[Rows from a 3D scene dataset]
· · ·

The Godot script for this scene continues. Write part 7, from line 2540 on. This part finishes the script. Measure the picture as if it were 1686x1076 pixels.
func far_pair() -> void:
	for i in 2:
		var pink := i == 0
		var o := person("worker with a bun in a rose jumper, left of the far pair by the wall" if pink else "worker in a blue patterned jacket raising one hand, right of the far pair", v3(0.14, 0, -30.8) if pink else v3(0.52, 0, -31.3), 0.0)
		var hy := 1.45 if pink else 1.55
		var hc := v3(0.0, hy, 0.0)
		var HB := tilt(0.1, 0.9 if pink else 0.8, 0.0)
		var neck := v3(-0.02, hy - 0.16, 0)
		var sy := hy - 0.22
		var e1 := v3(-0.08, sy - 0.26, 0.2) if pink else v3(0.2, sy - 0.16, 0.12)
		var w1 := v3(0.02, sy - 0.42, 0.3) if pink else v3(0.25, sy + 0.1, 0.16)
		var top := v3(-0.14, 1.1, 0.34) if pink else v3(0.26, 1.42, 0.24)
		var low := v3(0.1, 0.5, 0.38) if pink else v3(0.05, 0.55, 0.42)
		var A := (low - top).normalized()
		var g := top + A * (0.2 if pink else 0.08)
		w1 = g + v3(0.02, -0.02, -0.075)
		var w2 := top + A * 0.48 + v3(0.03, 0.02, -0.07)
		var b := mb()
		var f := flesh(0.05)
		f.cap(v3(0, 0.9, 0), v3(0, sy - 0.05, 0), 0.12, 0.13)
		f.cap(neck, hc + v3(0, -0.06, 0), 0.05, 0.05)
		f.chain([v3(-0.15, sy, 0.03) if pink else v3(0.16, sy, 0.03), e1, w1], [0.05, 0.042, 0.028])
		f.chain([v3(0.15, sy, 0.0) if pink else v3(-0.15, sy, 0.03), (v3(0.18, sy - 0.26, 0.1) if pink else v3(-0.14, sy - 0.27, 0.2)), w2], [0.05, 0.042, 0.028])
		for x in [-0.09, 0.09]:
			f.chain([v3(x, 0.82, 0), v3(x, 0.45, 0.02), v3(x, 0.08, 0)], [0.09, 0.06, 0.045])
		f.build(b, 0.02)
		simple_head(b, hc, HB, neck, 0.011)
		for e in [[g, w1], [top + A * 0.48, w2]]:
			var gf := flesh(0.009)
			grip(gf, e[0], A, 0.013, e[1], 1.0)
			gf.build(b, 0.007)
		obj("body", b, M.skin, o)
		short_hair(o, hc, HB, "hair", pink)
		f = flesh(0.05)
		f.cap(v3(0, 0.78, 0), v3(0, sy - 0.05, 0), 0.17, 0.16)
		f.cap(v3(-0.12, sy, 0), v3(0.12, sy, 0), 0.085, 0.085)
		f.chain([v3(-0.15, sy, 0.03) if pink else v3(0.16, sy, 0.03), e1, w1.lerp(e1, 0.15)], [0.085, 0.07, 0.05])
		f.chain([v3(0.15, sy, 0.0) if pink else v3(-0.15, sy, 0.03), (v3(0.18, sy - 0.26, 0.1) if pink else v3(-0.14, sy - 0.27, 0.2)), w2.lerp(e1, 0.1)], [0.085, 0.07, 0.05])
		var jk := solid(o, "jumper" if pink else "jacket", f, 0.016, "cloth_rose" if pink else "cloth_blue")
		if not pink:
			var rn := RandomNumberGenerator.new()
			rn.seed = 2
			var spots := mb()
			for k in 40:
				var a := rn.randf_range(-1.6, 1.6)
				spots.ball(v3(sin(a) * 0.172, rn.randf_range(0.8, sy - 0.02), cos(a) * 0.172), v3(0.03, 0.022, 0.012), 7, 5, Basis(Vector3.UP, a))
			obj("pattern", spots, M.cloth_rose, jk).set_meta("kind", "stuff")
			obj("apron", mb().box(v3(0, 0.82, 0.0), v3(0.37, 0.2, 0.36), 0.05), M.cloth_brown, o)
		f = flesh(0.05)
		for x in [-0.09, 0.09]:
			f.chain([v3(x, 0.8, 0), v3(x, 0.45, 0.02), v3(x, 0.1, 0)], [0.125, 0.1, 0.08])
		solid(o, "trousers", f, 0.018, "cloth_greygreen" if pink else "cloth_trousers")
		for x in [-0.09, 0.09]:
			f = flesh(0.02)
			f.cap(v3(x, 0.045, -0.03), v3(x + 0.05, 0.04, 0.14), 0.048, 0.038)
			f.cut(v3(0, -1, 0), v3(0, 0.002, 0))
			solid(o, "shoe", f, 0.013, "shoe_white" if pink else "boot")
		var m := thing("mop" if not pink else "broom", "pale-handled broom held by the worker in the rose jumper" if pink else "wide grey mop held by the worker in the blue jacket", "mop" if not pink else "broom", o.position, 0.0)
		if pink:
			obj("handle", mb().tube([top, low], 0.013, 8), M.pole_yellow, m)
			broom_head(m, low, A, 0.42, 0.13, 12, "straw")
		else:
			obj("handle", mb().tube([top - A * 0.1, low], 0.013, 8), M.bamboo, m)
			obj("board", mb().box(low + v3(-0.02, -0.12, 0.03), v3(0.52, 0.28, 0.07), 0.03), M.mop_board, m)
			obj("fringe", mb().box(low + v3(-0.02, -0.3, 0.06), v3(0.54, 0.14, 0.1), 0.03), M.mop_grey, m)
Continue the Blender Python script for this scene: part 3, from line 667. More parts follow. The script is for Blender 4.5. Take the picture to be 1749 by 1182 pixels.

· · ·

• _TASK OBJECTIVE_:
Using the data above, return each line exactly as written.

• _EXERCISE RESULT_:
The Godot script for this scene continues. Write part 7, from line 2540 on. This part finishes the script. Measure the picture as if it were 1686x1076 pixels.
func far_pair() -> void:
	for i in 2:
		var pink := i == 0
		var o := person("worker with a bun in a rose jumper, left of the far pair by the wall" if pink else "worker in a blue patterned jacket raising one hand, right of the far pair", v3(0.14, 0, -30.8) if pink else v3(0.52, 0, -31.3), 0.0)
		var hy := 1.45 if pink else 1.55
		var hc := v3(0.0, hy, 0.0)
		var HB := tilt(0.1, 0.9 if pink else 0.8, 0.0)
		var neck := v3(-0.02, hy - 0.16, 0)
		var sy := hy - 0.22
		var e1 := v3(-0.08, sy - 0.26, 0.2) if pink else v3(0.2, sy - 0.16, 0.12)
		var w1 := v3(0.02, sy - 0.42, 0.3) if pink else v3(0.25, sy + 0.1, 0.16)
		var top := v3(-0.14, 1.1, 0.34) if pink else v3(0.26, 1.42, 0.24)
		var low := v3(0.1, 0.5, 0.38) if pink else v3(0.05, 0.55, 0.42)
		var A := (low - top).normalized()
		var g := top + A * (0.2 if pink else 0.08)
		w1 = g + v3(0.02, -0.02, -0.075)
		var w2 := top + A * 0.48 + v3(0.03, 0.02, -0.07)
		var b := mb()
		var f := flesh(0.05)
		f.cap(v3(0, 0.9, 0), v3(0, sy - 0.05, 0), 0.12, 0.13)
		f.cap(neck, hc + v3(0, -0.06, 0), 0.05, 0.05)
		f.chain([v3(-0.15, sy, 0.03) if pink else v3(0.16, sy, 0.03), e1, w1], [0.05, 0.042, 0.028])
		f.chain([v3(0.15, sy, 0.0) if pink else v3(-0.15, sy, 0.03), (v3(0.18, sy - 0.26, 0.1) if pink else v3(-0.14, sy - 0.27, 0.2)), w2], [0.05, 0.042, 0.028])
		for x in [-0.09, 0.09]:
			f.chain([v3(x, 0.82, 0), v3(x, 0.45, 0.02), v3(x, 0.08, 0)], [0.09, 0.06, 0.045])
		f.build(b, 0.02)
		simple_head(b, hc, HB, neck, 0.011)
		for e in [[g, w1], [top + A * 0.48, w2]]:
			var gf := flesh(0.009)
			grip(gf, e[0], A, 0.013, e[1], 1.0)
			gf.build(b, 0.007)
		obj("body", b, M.skin, o)
		short_hair(o, hc, HB, "hair", pink)
		f = flesh(0.05)
		f.cap(v3(0, 0.78, 0), v3(0, sy - 0.05, 0), 0.17, 0.16)
		f.cap(v3(-0.12, sy, 0), v3(0.12, sy, 0), 0.085, 0.085)
		f.chain([v3(-0.15, sy, 0.03) if pink else v3(0.16, sy, 0.03), e1, w1.lerp(e1, 0.15)], [0.085, 0.07, 0.05])
		f.chain([v3(0.15, sy, 0.0) if pink else v3(-0.15, sy, 0.03), (v3(0.18, sy - 0.26, 0.1) if pink else v3(-0.14, sy - 0.27, 0.2)), w2.lerp(e1, 0.1)], [0.085, 0.07, 0.05])
		var jk := solid(o, "jumper" if pink else "jacket", f, 0.016, "cloth_rose" if pink else "cloth_blue")
		if not pink:
			var rn := RandomNumberGenerator.new()
			rn.seed = 2
			var spots := mb()
			for k in 40:
				var a := rn.randf_range(-1.6, 1.6)
				spots.ball(v3(sin(a) * 0.172, rn.randf_range(0.8, sy - 0.02), cos(a) * 0.172), v3(0.03, 0.022, 0.012), 7, 5, Basis(Vector3.UP, a))
			obj("pattern", spots, M.cloth_rose, jk).set_meta("kind", "stuff")
			obj("apron", mb().box(v3(0, 0.82, 0.0), v3(0.37, 0.2, 0.36), 0.05), M.cloth_brown, o)
		f = flesh(0.05)
		for x in [-0.09, 0.09]:
			f.chain([v3(x, 0.8, 0), v3(x, 0.45, 0.02), v3(x, 0.1, 0)], [0.125, 0.1, 0.08])
		solid(o, "trousers", f, 0.018, "cloth_greygreen" if pink else "cloth_trousers")
		for x in [-0.09, 0.09]:
			f = flesh(0.02)
			f.cap(v3(x, 0.045, -0.03), v3(x + 0.05, 0.04, 0.14), 0.048, 0.038)
			f.cut(v3(0, -1, 0), v3(0, 0.002, 0))
			solid(o, "shoe", f, 0.013, "shoe_white" if pink else "boot")
		var m := thing("mop" if not pink else "broom", "pale-handled broom held by the worker in the rose jumper" if pink else "wide grey mop held by the worker in the blue jacket", "mop" if not pink else "broom", o.position, 0.0)
		if pink:
			obj("handle", mb().tube([top, low], 0.013, 8), M.pole_yellow, m)
			broom_head(m, low, A, 0.42, 0.13, 12, "straw")
		else:
			obj("handle", mb().tube([top - A * 0.1, low], 0.013, 8), M.bamboo, m)
			obj("board", mb().box(low + v3(-0.02, -0.12, 0.03), v3(0.52, 0.28, 0.07), 0.03), M.mop_board, m)
			obj("fringe", mb().box(low + v3(-0.02, -0.3, 0.06), v3(0.54, 0.14, 0.1), 0.03), M.mop_grey, m)
Continue the Blender Python script for this scene: part 3, from line 667. More parts follow. The script is for Blender 4.5. Take the picture to be 1749 by 1182 pixels.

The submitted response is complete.